Estado, monopólio do exercício legítimo da violência e constituição

A ideia de que o Estado se caracteriza essencialmente pelo monopólio do exercício legítimo da força física coloca naturalmente a questão dos limites do exercício dessa força e, consequentemente, da relação entre o Estado e a constituição. A questão pode ser formulada com recurso a uma alternativa, cujos termos são bem conhecidos: o Estado é anterior à constituição e superior a ela, não apenas cronologicamente, mas também ontologicamente[17]; pelo contrário, a constituição é a base da comunidade política e, logo, também do Estado, sendo aqui essencial a ideia de determinação do poder a partir de baixo, quer dizer, da atuação em conjunto dos cidadãos. Dito de outro modo: a comunidade política adota uma constituição, ou a constituição constitui a comunidade política.

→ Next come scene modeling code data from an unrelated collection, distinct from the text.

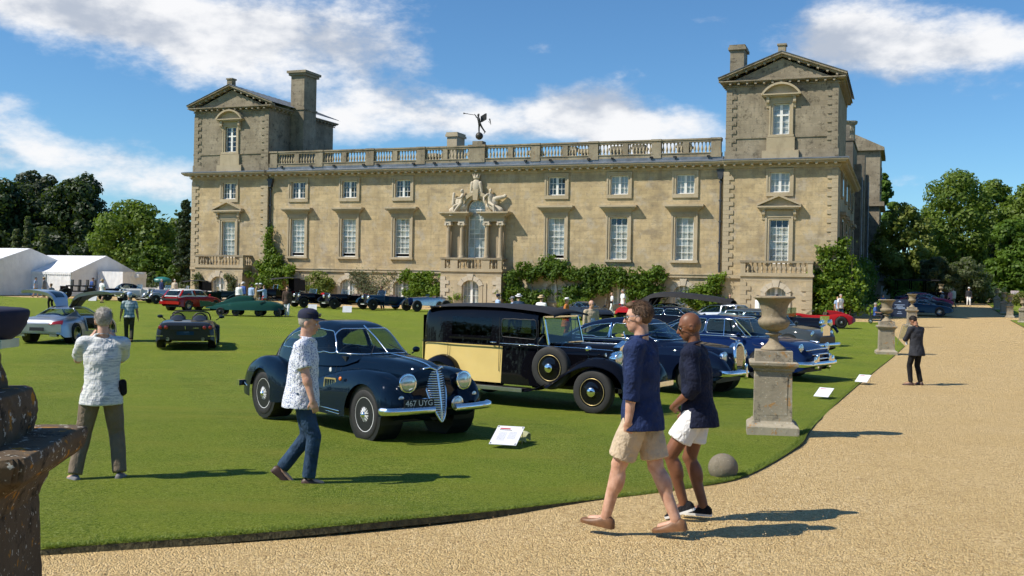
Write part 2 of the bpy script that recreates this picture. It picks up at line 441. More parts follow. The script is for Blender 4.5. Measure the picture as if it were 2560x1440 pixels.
# ================================================================== stone materials
def m_stone(name, c1, c2, blocks=True, grime=.5, gcol=(.07,.065,.055), speck=.35, bw=.95, bh=.36, lichen=0., streak=1., fine=1., patch=0.):
    m, p, o = newmat(name); v = oc(); x, y, z = sep(v)
    col = mixc(noise(v, .45, 4.).ss(.3, .7), c1, c2)
    h = noise(v, 14., 4.)*.5
    if blocks:
        b = node('ShaderNodeTexBrick', offset=.5); lk(comb(x+y, z, 0.), b.inputs['Vector'])
        b.inputs['Scale'].default_value = 1.; b.inputs['Brick Width'].default_value = bw; b.inputs['Row Height'].default_value = bh
        b.inputs['Mortar Size'].default_value = .006; b.inputs['Color1'].default_value = (.87,.86,.84,1); b.inputs['Color2'].default_value = (1.10,1.09,1.06,1)
        b.inputs['Mortar'].default_value = (.80,.79,.76,1); b.inputs['Bias'].default_value = .1
        col = mixc(1., col, N(b.outputs[0]), 'MULTIPLY')
        h = h-N(b.outputs[1])*.8
    st = noise(comb((x+y)*1.6, z*.22, 0.), 1.1, 6., .7)
    big = noise(v, .16, 3.)
    col = mixc((st.ss(.46, .78)*big.ss(.3, .7))*grime*streak, col, gcol)
    if patch:
        pn = noise(v, .75, 5., .7); pn2 = noise(comb((x+y)*.6, z*1.3, 2.), .8, 4., .65)
        col = mixc(pn.ss(.5, .66)*patch, col, (.45,.395,.31)); col = mixc(pn2.ss(.54, .72)*patch, col, (.28,.225,.15)); col = mixc(noise(v, 3.5, 5., .75).ss(.52,.62)*patch*.5, col, (.23,.19,.14))
        col = mixc(z.ss(10.2, 11.9)*patch*.5*st.ss(.3, .6), col, (.24,.21,.165)); col = mixc(z.ss(3.2, 1.)*patch*.6, col, (.52,.46,.35))  # shade under the cornice put into the wall colour; foot of wall paler
    sp = noise(v, 2.2*fine, 6., .75)
    col = mixc(sp.ss(.52, .68)*speck, col, gcol)
    sp2 = noise(v, 7.*fine, 4., .8)
    col = mixc(sp2.ss(.60, .70)*speck*.9, col, tuple(min(1., q*1.55) for q in c2))
    if lichen:
        l1 = noise(v, 3.4*fine, 4., .6); l2 = noise(v, 9.*fine, 3., .6)
        col = mixc((l1.ss(.60, .66))*lichen, col, (.42,.19,.025))
        col = mixc((l2.ss(.61, .66))*lichen, col, (.5,.48,.42))
    lk(col, p.inputs['Base Color']); p.inputs['Roughness'].default_value = .9; p.inputs['Specular IOR Level'].default_value = .2
    bumpn(h+sp*.4*fine, .5, .02, p)
    return m
m_stone('ashlar', (.43,.335,.195), (.54,.435,.27), grime=.95, gcol=(.19,.16,.115), speck=.4, patch=.75)
m_stone('stone_tower', (.23,.195,.14), (.34,.295,.22), grime=.85, gcol=(.08,.068,.05), speck=.8, patch=.15)
m_stone('stone_trim', (.40,.33,.22), (.48,.41,.29), False, grime=.55, gcol=(.16,.13,.085), speck=.25)
m_stone('stone_pale', (.50,.44,.34), (.56,.50,.40), False, grime=.35, gcol=(.25,.2,.14), speck=.2)
m_stone('stone_weathered', (.23,.195,.14), (.36,.31,.22), False, grime=.8, gcol=(.055,.05,.04), speck=.55, lichen=.25)
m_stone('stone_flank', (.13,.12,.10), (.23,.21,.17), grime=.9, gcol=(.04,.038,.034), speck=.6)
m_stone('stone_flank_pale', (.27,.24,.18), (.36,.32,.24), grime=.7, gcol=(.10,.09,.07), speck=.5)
m_stone('stone_brown', (.33,.265,.175), (.42,.345,.235), False, grime=.5, gcol=(.14,.10,.06), speck=.2)
pm('slate', (.26,.26,.26), .55, var=.3, scale=3, bump=.5, bscale=12, bdist=.03)
pm('room_dark', (.02,.02,.02), .9); pm('blind', (.60,.60,.57), .9, var=.08, scale=3)
pm('bronze', (.045,.04,.035), .5, .3, var=.3)

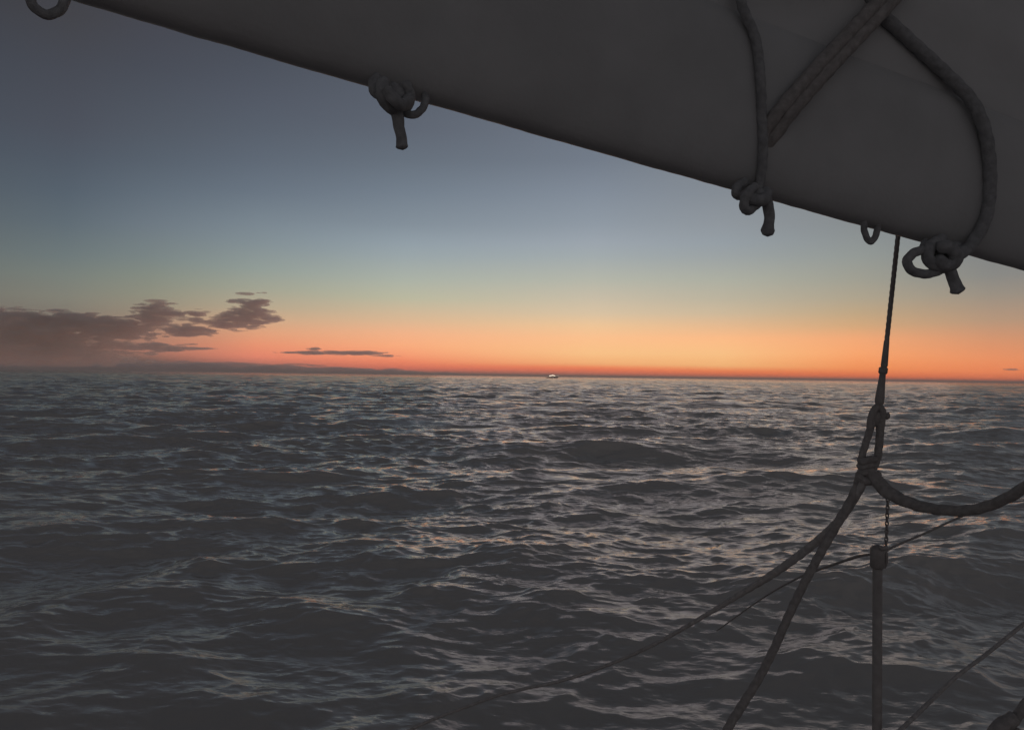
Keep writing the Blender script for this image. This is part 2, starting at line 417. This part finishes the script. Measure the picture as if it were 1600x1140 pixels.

Massimo La Torre mostra bem como esta dicotomia – que identifica com a distinção entre constitucionalismo dos antigos, entendido como um arranjo institucional destinado a limitar o poder soberano, e constitucionalismo dos modernos, em que a constituição não apenas limita, mas constitui o poder – tem consequências, não apenas na perspetiva do monopólio da violência, mas também na perspetiva da ideia de que o poder soberano é aquele que pode exercer a forma mais intensa de violência. Seria esta distinção que explicaria, por exemplo, «o uso desproporcional da força nas sanções do direito pré-moderno. Uma penalidade não é suficiente; deve ser aplicado o tormento, o suplício, para mostrar a plenitude da soberania política» (Torre 2011: 10). O tormento e o suplício, ainda admissíveis nos quadros do constitucionalismo dos antigos, são tendencialmente excluídos no contexto do constitucionalismo moderno.

Se isto é verdade em relação ao tormento e ao suplício, não o é menos em relação a temas bem mais atuais, como a tortura e a extensão do estado de exceção.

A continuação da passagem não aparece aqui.